Dietro la macchina con i familiari, una lunga coda di vetture. Nonostante il forte vento e la pioggia battente, la folla ha accompagnato il feretro avvolto nella bandiera rossa tunisina e ricoperto di fiori nei tre chilometri e mezzo di tragitto dal centro culturale di Djebel Jelloud, su cui erano stati disegnati i grandi baffi neri simbolo del leader del Movimento dei patrioti democratici, fino al cimitero. Scaramucce e scontri si sono registrati lungo il percorso del corteo funebre, con la polizia che ha usato i gas lacrimogeni per disperdere la folla. Ovunque c’erano centinaia, migliaia di bandiere, ma solo della Tunisia.
L’ULTIMO SALUTO
Mentre la salma veniva inumata, migliaia di persone hanno gridato «Allahu akbar» (Allah è grande), prima di intonare l’inno nazionale tunisino e recitare il primo versetto del Corano. Le esequie hanno assunto a tratti il tono di una manifestazione contro il partito islamista al governo, Ennahda, accusato di essere il mandante dell’assassinio. La vedova di Belaid, Besma, ha innalzato le due dita in segno di vittoria quando, a più riprese, si è levato dai dimostranti il grido: «Il popolo vuole un’altra rivoluzione», e la figlia di 8 anni perdeva i sensi in mezzo a scene di caos. Tra i manifestanti risuonano anche slogan dedicati al generale Rachid Ammar, capo delle Forze armate tunisine, chiedendogli di intervenire. Ammar è famosissimo in Tunisia per essersi opposto alla richiesta di Ben Ali di schierare l’esercito contro chi chiedeva la caduta della dittatura.

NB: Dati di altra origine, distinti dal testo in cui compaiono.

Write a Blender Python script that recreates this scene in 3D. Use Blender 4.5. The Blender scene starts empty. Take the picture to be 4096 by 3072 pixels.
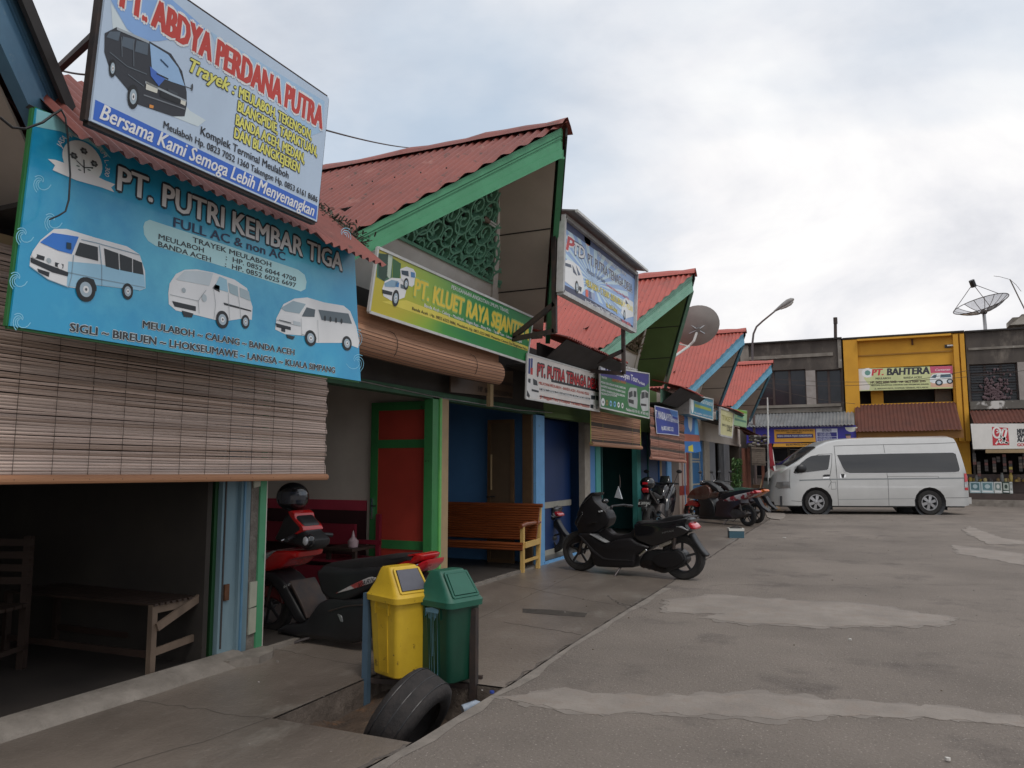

Tunisi ha vissuto una giornata surreale, con quasi tutte le attività bloccate dallo sciopero generale proclamato dal principale sindacato, l’Unione Generale dei Lavoratori Tunisini (Ugtt). Il Paese è rimasto virtualmente isolato: l’aeroporto di Tunisi-Cartagine ha comunicato la cancellazione per l’intera giornata di tutti i voli, sia interni che internazionali, in arrivo e in partenza dallo scalo. La violenza è però riesplosa a Gafsa, nella Tunisia centrale: giovani dimostranti hanno aggredito un poliziotto, che è stato trascinato a forza fuori dalla sua auto e picchiato selvaggiamente: adesso è in stato di coma. Gli assalitori hanno anche appiccato il fuoco a un commissariato e hanno messo in fuga le forze di sicurezza. Violenti scontri sono scoppiati anche Sousse, dove forze di sicurezza e manifestanti si sono affrontati duramente.
Sul fronte istituzionale, la crisi resta aperta: il premier Hamadi Jebali, ha ribadito di voler dar vista a un nuovo governo formato da tecnici, nonostante la contrarietà espressa dai vertici del suo partito, il filo-islamico Ennahda. «Sono fermo alla mia decisione di formare un governo di tecnici e non ho bisogno del sostegno dell’Assemblea Costituente», ha affermato il premier, citato dall’agenzia Tap. «La composizione di questo governo è quasi pronta», ha aggiunto Jebali. La decisione di Jebali è stata accolta dall’opposizione e dalla società civile come una chance per far uscire il Paese dalla crisi Ma la violenza politica non si placa. In serata è stato aggredito il fondatore del Partito Democratico Progressista, Ahmed Nejib Chebbi.